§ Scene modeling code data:
============
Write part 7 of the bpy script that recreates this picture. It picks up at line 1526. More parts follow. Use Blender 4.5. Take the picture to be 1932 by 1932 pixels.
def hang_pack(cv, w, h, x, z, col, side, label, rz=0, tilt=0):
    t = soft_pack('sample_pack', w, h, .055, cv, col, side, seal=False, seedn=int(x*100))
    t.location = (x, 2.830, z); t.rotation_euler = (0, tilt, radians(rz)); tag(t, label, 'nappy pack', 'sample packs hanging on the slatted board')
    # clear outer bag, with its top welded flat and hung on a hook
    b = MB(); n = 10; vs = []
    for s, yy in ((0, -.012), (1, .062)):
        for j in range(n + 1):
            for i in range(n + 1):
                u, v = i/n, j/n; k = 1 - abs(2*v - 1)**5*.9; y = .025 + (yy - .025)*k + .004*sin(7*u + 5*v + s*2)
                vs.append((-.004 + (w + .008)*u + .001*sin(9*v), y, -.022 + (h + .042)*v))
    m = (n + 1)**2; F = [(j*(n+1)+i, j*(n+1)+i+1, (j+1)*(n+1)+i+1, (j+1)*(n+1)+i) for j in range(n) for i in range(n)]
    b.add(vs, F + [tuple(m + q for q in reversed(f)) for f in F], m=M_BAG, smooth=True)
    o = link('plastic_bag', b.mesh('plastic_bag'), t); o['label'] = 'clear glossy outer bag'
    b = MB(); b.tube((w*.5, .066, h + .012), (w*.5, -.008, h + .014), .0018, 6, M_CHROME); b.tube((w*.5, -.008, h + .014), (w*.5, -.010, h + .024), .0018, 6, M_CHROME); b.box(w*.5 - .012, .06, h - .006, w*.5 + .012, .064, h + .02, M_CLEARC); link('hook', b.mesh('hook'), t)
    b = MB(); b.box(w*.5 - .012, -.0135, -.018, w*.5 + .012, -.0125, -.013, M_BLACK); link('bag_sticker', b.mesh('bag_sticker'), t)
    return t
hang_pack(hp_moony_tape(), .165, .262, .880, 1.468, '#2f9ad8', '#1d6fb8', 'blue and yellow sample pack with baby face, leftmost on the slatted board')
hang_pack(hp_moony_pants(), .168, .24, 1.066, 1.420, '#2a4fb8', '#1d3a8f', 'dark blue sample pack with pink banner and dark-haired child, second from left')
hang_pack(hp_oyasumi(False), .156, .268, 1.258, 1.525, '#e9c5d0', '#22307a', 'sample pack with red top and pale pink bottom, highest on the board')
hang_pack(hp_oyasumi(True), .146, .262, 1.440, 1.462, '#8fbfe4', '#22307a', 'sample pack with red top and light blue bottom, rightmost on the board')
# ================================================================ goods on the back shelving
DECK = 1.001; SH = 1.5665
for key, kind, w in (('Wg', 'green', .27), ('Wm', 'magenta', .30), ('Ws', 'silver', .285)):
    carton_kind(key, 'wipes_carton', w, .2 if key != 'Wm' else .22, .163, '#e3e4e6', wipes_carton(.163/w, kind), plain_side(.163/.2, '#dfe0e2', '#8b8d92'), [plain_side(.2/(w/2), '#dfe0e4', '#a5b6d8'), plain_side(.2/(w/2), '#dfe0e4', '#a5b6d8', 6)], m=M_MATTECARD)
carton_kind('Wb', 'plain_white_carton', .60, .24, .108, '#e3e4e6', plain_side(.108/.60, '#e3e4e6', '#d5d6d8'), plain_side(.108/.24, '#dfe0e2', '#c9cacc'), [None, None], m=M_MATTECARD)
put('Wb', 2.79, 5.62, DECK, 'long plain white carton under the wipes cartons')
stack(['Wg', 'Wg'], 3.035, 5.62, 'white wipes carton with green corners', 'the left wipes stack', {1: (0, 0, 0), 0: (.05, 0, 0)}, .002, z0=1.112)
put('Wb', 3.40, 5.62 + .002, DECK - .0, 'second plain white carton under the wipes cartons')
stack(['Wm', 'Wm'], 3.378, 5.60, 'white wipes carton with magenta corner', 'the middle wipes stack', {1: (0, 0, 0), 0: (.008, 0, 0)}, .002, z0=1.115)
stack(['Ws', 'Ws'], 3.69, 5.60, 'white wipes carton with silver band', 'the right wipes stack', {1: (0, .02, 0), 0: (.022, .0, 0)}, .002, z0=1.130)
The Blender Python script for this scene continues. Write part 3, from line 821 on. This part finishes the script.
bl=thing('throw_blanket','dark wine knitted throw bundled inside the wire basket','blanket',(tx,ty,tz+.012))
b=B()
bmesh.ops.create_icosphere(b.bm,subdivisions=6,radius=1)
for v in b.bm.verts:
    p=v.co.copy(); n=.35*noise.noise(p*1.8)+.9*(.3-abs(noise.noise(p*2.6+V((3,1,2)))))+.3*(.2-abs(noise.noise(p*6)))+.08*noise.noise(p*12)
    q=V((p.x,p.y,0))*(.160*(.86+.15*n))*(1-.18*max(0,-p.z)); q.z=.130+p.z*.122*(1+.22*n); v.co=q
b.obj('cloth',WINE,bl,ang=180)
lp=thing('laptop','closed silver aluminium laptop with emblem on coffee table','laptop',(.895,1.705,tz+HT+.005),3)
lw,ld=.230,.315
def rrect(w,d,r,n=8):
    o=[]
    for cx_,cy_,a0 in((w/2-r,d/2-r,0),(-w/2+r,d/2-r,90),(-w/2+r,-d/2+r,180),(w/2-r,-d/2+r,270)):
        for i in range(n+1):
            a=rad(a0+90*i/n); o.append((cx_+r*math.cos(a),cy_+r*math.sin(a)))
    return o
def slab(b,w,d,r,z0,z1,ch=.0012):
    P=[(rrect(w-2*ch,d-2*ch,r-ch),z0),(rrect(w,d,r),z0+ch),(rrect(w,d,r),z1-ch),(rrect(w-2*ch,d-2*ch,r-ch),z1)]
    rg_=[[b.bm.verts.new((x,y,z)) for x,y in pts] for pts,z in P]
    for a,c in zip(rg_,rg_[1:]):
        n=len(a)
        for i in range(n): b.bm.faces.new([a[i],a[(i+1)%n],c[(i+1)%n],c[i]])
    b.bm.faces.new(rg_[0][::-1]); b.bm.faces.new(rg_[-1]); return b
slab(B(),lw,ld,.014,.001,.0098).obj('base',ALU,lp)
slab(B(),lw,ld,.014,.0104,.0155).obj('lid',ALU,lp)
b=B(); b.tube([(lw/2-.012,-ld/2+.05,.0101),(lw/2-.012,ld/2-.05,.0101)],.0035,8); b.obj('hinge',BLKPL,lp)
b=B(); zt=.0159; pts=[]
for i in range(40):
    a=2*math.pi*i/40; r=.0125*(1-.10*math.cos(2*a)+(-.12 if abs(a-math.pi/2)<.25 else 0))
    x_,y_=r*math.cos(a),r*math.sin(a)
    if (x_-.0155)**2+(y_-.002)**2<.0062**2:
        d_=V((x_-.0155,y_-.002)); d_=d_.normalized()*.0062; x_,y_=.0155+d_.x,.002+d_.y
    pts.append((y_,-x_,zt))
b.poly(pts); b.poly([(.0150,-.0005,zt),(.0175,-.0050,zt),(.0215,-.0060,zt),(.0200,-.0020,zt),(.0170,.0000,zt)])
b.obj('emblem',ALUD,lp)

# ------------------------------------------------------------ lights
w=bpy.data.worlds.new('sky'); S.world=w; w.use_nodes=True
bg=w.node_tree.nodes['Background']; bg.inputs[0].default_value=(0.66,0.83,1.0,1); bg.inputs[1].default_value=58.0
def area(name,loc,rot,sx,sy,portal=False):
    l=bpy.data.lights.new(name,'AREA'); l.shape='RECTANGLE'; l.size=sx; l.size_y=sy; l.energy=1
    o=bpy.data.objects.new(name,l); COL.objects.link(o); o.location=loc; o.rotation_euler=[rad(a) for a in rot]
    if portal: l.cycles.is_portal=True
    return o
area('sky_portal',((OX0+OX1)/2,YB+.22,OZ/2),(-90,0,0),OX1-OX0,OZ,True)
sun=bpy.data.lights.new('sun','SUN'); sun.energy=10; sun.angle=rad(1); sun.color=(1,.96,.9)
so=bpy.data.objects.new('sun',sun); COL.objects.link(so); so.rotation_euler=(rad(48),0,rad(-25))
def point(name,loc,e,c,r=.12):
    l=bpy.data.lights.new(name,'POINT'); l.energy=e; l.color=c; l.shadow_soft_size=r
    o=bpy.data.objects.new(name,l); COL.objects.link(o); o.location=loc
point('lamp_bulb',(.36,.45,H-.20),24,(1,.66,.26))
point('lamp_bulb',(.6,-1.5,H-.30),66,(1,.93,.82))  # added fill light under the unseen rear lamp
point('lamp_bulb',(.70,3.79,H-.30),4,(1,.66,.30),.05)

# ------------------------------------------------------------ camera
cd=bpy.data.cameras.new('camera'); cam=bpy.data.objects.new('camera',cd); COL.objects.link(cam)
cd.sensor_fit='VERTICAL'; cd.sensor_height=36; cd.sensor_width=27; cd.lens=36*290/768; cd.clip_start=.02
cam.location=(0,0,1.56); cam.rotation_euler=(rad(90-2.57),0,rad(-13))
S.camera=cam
============
§ STATED TASK: Give only the number of lines in the preceding material that contain the string "Write".

§ SOLUTION FOR THIS TASK: 2